▶ _DIRECTIONS_
Find each line with the string "part" and copy it.

═════ SOURCE MATERIAL

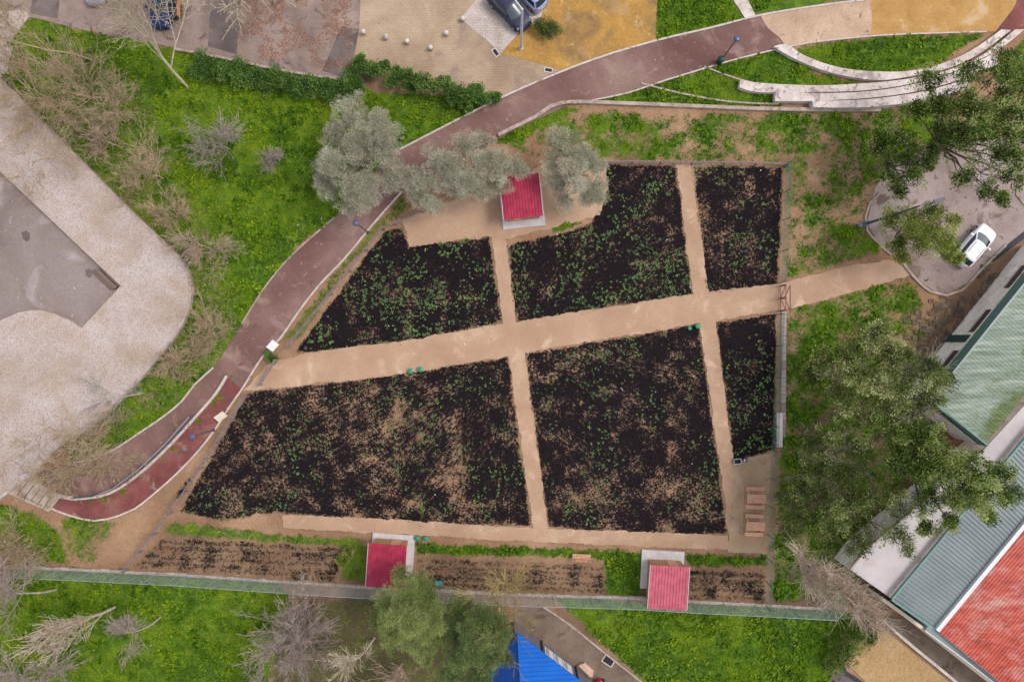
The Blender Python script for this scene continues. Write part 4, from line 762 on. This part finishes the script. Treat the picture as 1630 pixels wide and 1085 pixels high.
def bare_tree(px, py, h, label, mat, seed, spread=.8, trunk=.3, kids=(7,6,5,4), r=.12, lean=(0, 0), maxl=3, rmin=.012, lift=.05, wob=.13, length=(.95,.62,.55,.5), twigs=.9, cat='tree', name='bare_tree'):
    rng = random.Random(seed); b = P(px, py); root = empty(name, b, 0, label, cat, 'leafless trees and bushes')
    out = [[] for _ in range(maxl+2)]
    rmin *= 1.05; r *= .8; cfg = dict(wob=wob, lift=lift, rmin=rmin, rr=.55, kids=kids, t0=(trunk, .2, .15, .1, .1), ang=(spread, spread*.9, .75, .8, .8), len=length)
    grow(rng, Vector((0,0,-.05)), Vector((lean[0], lean[1], 1)).normalized(), h*.62, r, 0, maxl, out, cfg)
    V, F = tubes(out[0], 7); nobj('trunk', V, F, BK.get(mat), root, smooth=True)
    fine = sum(out[max(2, maxl-1):], []); q0 = np.array([list(s[0]) for s in fine]); q1 = np.array([list(s[1]) for s in fine]); nt = 1; keep_ = np.random.RandomState(seed).rand(len(q0)) < twigs; q0, q1 = q0[keep_], q1[keep_]
    R_ = np.random.RandomState(seed+500); q0 = np.repeat(q0, nt, 0); q1 = np.repeat(q1, nt, 0); m_ = len(q0); dr = q1-q0; Ls = np.linalg.norm(dr, axis=1)[:, None]+1e-9
    s0 = q0+dr*R_.rand(m_, 1); e_ = dr/Ls+R_.normal(0, .38, (m_, 3)); e_ /= np.linalg.norm(e_, axis=1)[:, None]; tl = (.14+.035*h)*R_.uniform(.5, 1.6, (m_, 1)); tw = np.concatenate([s0, s0+e_*tl], 1)
    tw = [(tuple(x[:3]), tuple(x[3:]), .012, .006) for x in tw]
    V, F = tubes(sum(out[1:], [])+tw, 3); nobj('crown', V, F, BK.get(mat), root)
    return root
def leaf_tree(name, base, lobes, mat, label, seed, leaf=.16, aspect=.4, dens=26, nleaf=30, sub=.42, bark='brown', group='leafy trees', tone0=.5, tspread=.2, gap=0., fill=.35, r=.18, limbs=True, droop=0., cat='tree', up=.35):
    global RS; RS = np.random.RandomState(seed); rng = random.Random(seed)
    b = P(*base); root = empty(name, b, 0, label, cat, group)
    L = [(np.array(P(x, y, z)-b), rp/18*(HC-z)/HC) for x, y, rp, z in lobes]
    C, D, Tn = crown_leaves(L, dens, leaf, aspect, sub, nleaf, up, tone0, tspread, fill, gap, droop)
    V, F, Tn = leaf_quads(C, D, leaf*RS.uniform(.6, 1.3, len(C)), aspect, Tn); nobj('crown', V, F, mat, root, attr={'tone': ('FACE', Tn)})
    segs = []; zf = min(l[0][2] for l in L)*.45+.2; top = Vector((0,0,zf)); mean = Vector(np.mean([l[0] for l in L], 0)); fork = Vector((mean[0]*.25, mean[1]*.25, zf))
    segs.append((Vector((0,0,-.1)), fork*.5, r, r*.85)); segs.append((fork*.5, fork, r*.85, r*.75))
    for c, R in L:
        c = Vector(c); p = fork; n = 5
        for i in range(n):
            q = fork.lerp(c, (i+1)/n)+Vector((rng.gauss(0,.12), rng.gauss(0,.12), rng.gauss(0,.1)))*(1 if i < n-1 else 0); segs.append((p, q, r*.5*(1-i/n*.75), r*.5*(1-(i+1)/n*.75))); p = q
        for j in range(10):
            e = Vector(unit(1)[0]); e[2] = abs(e[2])*.6; q = p+e*R*.55; m = p.lerp(q, .5)+Vector((rng.gauss(0,.08), rng.gauss(0,.08), 0)); segs += [(p, m, r*.11, r*.08), (m, q, r*.08, .012)]
            for _ in range(3):
                e2 = (e+Vector(unit(1)[0])*.7).normalized(); segs.append((m.lerp(q, rng.random()), q+e2*R*.35, .018, .008))
    V, F = tubes(segs, 6); nobj('trunk', V, F, BK[bark], root, smooth=True)
    return root
LM = {'olive': leafmat('olive_leaf_mat', [(.1, (.19,.185,.125)), (.5, (.43,.41,.30)), (.9, (.66,.62,.49))], .55, .12),
 'dark': leafmat('dark_leaf_mat', [(.1, (.028,.055,.010)), (.45, (.085,.135,.025)), (.72, (.22,.30,.055)), (1, (.46,.50,.20))], .5, .2),
 'bright': leafmat('bright_leaf_mat', [(.1, (.07,.10,.018)), (.5, (.22,.27,.05)), (.8, (.42,.45,.11)), (1, (.62,.61,.32))], .5, .25),
 'grey': leafmat('greyish_leaf_mat', [(.1, (.04,.062,.015)), (.45, (.13,.17,.042)), (.75, (.31,.35,.10)), (1, (.54,.55,.28))], .5, .2),
 'pine': leafmat('conifer_mat', [(.1, (.11,.145,.045)), (.5, (.25,.30,.095)), (.9, (.43,.45,.17))], .65, .15),
 'pine2': leafmat('dark_conifer_mat', [(.1, (.065,.10,.035)), (.5, (.145,.20,.065)), (.9, (.29,.34,.12))], .65, .15),
 'hedge': leafmat('hedge_leaf_mat', [(.1, (.05,.10,.025)), (.5, (.115,.21,.045)), (.9, (.24,.36,.085))], .6, .2)}
leaf_tree('olive_tree', (588,274), [(562,178,26,4.2),(600,205,32,4.4),(535,215,26,3.8),(585,240,38,5),(545,262,38,4.6),(515,275,22,3.4),(575,300,36,4.4),(618,275,28,4),(560,325,20,3.4),(610,235,26,4.4),(520,300,20,3.2)], LM['olive'], 'olive tree on the left side of the red path, its crown over the lawn', 11, leaf=.105, aspect=.32, dens=96, nleaf=56, sub=.32, group='grey green olive trees', tspread=.14)
leaf_tree('olive_tree', (748,290), [(740,232,22,4.2),(772,225,16,4),(702,258,30,4.2),(668,285,26,3.8),(688,325,20,3.4),(668,310,20,3.2),(748,272,34,5),(795,262,32,4.6),(824,270,20,3.8),(768,300,24,3.8),(722,298,28,4),(800,295,18,3.4),(655,275,14,3.2)], LM['olive'], 'wide olive tree in the middle, its crown covering part of the crimson shed roof', 12, leaf=.105, aspect=.32, dens=96, nleaf=56, sub=.32, group='grey green olive trees', tspread=.14)
leaf_tree('olive_tree', (903,292), [(892,228,24,4.3),(930,245,24,4.4),(948,265,18,4),(882,258,22,4.2),(915,275,28,4.9),(942,295,22,4.2),(888,290,18,3.6),(900,315,18,3.4),(935,320,16,3.4),(952,315,14,3.2)], LM['olive'], 'right hand olive tree standing beside the dark bed right of the crimson roofed shed', 13, leaf=.105, aspect=.32, dens=100, nleaf=54, sub=.32, group='grey green olive trees', tspread=.16, gap=.06)
leaf_tree('broadleaf_tree', (1464,238), [(1480,130,22,6),(1455,175,18,5.5),(1490,175,24,6.5),(1525,215,26,7.5),(1560,275,24,7),(1620,240,30,9),(1560,175,34,9),(1512,160,26,7),(1545,120,26,8),(1600,95,32,9),(1625,140,40,10),(1575,150,34,9),(1540,190,34,8.5),(1590,200,40,10),(1640,210,40,10),(1500,205,24,7),(1555,240,28,8),(1600,250,26,8.5),(1530,280,16,6),(1565,300,15,6.5),(1610,285,20,7.5),(1500,240,18,6.5),(1590,318,10,6)], LM['dark'], 'largest dark leafy tree in the top right corner, overhanging the stone seats', 21, leaf=.19, aspect=.42, dens=39, nleaf=30, sub=.42, gap=0.31, tspread=.38, r=.2, tone0=.5)
leaf_tree('broadleaf_tree', (1392,268), [(1395,235,20,4),(1425,215,22,4.5),(1440,245,28,5.5),(1405,265,22,4.5),(1450,280,22,5.2),(1420,290,20,4.5),(1470,262,20,5),(1485,240,14,4.6),(1432,305,12,4)], LM['dark'], 'small dark leafy tree between the grass and the car park, below the largest tree', 22, leaf=.17, dens=46, nleaf=32, sub=.4, gap=0.26, tspread=.38, tone0=.45)
leaf_tree('broadleaf_tree', (1418,352), [(1420,352,20,4.2),(1445,348,24,5),(1475,345,24,5.6),(1495,365,24,5.8),(1455,375,28,5.6),(1488,385,20,5),(1425,385,20,4.2),(1510,400,12,4.6),(1512,350,10,5),(1435,410,12,3.8),(1522,412,8,4),(1420,395,10,3.6)], LM['bright'], 'yellow green tree beside the white hatchback in the car park', 23, leaf=.17, dens=52, nleaf=34, sub=.36, gap=0.19, tspread=.24, tone0=.55)
leaf_tree('broadleaf_tree', (1350,592), [(1400,520,16,6),(1388,545,30,7),(1425,560,28,7.5),(1350,560,26,6),(1310,578,24,5),(1288,590,16,4.4),(1330,608,30,6),(1375,600,34,7.5),(1425,600,34,8),(1470,590,26,7.6),(1500,605,18,7.4),(1480,630,22,7),(1440,632,26,7),(1385,642,26,6.4),(1350,640,20,5.4),(1372,665,12,5)], LM['grey'], 'grey green leafy tree whose crown reaches the corner of the mossy green roof', 24, leaf=.17, dens=49, nleaf=34, sub=.42, gap=0.20, tspread=.38, r=.26, tone0=.52)
leaf_tree('broadleaf_tree', (1405,690), [(1425,680,30,6),(1455,700,34,7),(1490,705,28,7.5),(1475,745,36,8),(1515,745,34,8),(1550,755,34,8.4),(1585,760,26,8),(1600,785,20,7.6),(1560,795,28,7.8),(1520,790,30,7.6),(1435,740,30,6.4),(1470,785,28,6.6),(1510,830,14,6),(1475,840,14,5.6),(1420,715,26,5.6),(1570,820,12,6.4)], LM['dark'], 'dense dark green tree between the two roofs, its right tips bright yellow green', 25, leaf=.18, dens=54, nleaf=36, sub=.42, gap=0.17, tspread=.38, r=.28, tone0=.55)
leaf_tree('broadleaf_tree', (1300,778), [(1290,700,26,5),(1330,690,24,5.5),(1370,705,24,6),(1300,740,30,5.4),(1345,745,34,6.4),(1262,770,22,4.4),(1295,790,34,5.6),(1340,800,36,6.5),(1380,790,32,6.8),(1395,840,28,6.4),(1270,820,26,4.6),(1320,845,30,5.6),(1430,855,18,6.2),(1445,875,12,6),(1365,865,22,5.6),(1420,800,24,6.6),(1255,840,18,4),(1245,790,12,3.6)], LM['grey'], 'wide dark grey green tree right beside the fence near the picnic tables', 26, leaf=.15, dens=52, nleaf=32, sub=.42, gap=0.22, tspread=.34, r=.2, tone0=.38)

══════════

▶ _RESPONSE FOR THIS EXERCISE_
The Blender Python script for this scene continues. Write part 4, from line 762 on. This part finishes the script. Treat the picture as 1630 pixels wide and 1085 pixels high.
leaf_tree('olive_tree', (748,290), [(740,232,22,4.2),(772,225,16,4),(702,258,30,4.2),(668,285,26,3.8),(688,325,20,3.4),(668,310,20,3.2),(748,272,34,5),(795,262,32,4.6),(824,270,20,3.8),(768,300,24,3.8),(722,298,28,4),(800,295,18,3.4),(655,275,14,3.2)], LM['olive'], 'wide olive tree in the middle, its crown covering part of the crimson shed roof', 12, leaf=.105, aspect=.32, dens=96, nleaf=56, sub=.32, group='grey green olive trees', tspread=.14)